• **WORK TO DO**: Repeat every line, exactly, from the very first through the one where "scene.camera = cam_o" appears. Add nothing else.

• **SOURCE DATA**:
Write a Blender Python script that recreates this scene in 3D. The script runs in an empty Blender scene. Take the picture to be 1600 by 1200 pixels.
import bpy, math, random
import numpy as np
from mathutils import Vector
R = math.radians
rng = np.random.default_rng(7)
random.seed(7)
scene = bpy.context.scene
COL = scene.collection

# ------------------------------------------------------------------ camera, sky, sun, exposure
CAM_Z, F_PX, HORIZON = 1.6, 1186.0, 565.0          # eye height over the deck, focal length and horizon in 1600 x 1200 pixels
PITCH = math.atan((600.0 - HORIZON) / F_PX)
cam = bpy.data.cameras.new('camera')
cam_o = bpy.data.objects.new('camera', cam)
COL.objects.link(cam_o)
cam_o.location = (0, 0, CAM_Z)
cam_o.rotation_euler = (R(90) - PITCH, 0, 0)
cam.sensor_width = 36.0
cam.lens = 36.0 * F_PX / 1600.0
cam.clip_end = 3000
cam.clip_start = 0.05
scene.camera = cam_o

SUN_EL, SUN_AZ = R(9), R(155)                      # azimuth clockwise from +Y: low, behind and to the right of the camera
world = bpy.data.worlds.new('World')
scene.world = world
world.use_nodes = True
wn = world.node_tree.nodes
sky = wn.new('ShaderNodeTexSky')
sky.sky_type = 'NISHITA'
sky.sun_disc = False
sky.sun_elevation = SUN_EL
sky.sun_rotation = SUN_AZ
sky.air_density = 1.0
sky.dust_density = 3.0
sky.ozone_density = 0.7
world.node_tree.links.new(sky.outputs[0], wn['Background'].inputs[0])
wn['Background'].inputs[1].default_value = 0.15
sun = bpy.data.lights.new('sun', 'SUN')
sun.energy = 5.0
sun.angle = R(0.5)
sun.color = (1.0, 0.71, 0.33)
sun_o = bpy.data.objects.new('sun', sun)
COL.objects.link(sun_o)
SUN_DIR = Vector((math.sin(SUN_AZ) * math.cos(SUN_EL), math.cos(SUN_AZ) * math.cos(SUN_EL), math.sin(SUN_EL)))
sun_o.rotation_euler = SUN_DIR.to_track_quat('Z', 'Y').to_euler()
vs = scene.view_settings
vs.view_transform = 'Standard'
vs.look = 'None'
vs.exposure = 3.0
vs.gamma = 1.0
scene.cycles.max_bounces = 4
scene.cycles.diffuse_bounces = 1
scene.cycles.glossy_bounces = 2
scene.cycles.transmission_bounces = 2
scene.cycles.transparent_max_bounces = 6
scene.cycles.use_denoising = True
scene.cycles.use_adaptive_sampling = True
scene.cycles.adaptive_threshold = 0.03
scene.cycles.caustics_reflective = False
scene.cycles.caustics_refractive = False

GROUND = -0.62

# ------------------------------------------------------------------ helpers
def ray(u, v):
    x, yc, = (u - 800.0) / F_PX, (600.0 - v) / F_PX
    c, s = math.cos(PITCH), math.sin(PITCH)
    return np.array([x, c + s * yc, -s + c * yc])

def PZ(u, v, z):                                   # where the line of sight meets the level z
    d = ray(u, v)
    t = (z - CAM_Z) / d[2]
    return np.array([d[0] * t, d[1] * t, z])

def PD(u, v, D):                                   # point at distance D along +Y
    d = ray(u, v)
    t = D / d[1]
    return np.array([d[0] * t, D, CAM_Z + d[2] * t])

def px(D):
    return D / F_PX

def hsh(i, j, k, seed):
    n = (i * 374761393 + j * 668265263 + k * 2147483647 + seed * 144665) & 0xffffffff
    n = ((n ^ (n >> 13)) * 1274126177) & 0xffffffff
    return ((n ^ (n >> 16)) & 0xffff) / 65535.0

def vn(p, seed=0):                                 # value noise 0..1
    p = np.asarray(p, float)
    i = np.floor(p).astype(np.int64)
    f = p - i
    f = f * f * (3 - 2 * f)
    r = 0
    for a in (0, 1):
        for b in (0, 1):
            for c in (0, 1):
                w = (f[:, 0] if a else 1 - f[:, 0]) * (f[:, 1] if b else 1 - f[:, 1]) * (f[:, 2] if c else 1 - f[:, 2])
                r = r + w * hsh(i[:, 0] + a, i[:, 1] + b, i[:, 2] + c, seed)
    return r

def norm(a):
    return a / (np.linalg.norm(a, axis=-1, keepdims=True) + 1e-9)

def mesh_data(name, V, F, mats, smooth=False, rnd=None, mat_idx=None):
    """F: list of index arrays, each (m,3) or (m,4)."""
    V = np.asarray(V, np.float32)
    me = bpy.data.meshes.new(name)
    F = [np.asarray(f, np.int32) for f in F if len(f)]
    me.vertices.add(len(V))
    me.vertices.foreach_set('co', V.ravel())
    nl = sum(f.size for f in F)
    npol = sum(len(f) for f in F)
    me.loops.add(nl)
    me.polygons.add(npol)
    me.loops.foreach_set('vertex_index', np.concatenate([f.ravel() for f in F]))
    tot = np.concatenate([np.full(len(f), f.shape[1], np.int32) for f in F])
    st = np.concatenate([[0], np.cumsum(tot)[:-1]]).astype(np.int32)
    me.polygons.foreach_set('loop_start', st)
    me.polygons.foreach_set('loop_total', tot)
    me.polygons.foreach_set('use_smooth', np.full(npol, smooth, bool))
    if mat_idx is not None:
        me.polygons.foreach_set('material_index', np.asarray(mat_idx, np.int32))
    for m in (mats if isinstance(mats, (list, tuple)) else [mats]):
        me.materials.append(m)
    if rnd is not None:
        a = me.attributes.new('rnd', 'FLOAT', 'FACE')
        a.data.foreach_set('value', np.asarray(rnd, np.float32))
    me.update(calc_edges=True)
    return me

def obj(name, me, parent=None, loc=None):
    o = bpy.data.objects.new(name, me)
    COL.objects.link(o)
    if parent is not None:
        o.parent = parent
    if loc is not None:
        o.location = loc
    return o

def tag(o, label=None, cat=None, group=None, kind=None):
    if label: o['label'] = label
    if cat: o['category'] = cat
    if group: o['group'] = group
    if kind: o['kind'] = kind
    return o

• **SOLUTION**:
Write a Blender Python script that recreates this scene in 3D. The script runs in an empty Blender scene. Take the picture to be 1600 by 1200 pixels.
import bpy, math, random
import numpy as np
from mathutils import Vector
R = math.radians
rng = np.random.default_rng(7)
random.seed(7)
scene = bpy.context.scene
COL = scene.collection

# ------------------------------------------------------------------ camera, sky, sun, exposure
CAM_Z, F_PX, HORIZON = 1.6, 1186.0, 565.0          # eye height over the deck, focal length and horizon in 1600 x 1200 pixels
PITCH = math.atan((600.0 - HORIZON) / F_PX)
cam = bpy.data.cameras.new('camera')
cam_o = bpy.data.objects.new('camera', cam)
COL.objects.link(cam_o)
cam_o.location = (0, 0, CAM_Z)
cam_o.rotation_euler = (R(90) - PITCH, 0, 0)
cam.sensor_width = 36.0
cam.lens = 36.0 * F_PX / 1600.0
cam.clip_end = 3000
cam.clip_start = 0.05
scene.camera = cam_o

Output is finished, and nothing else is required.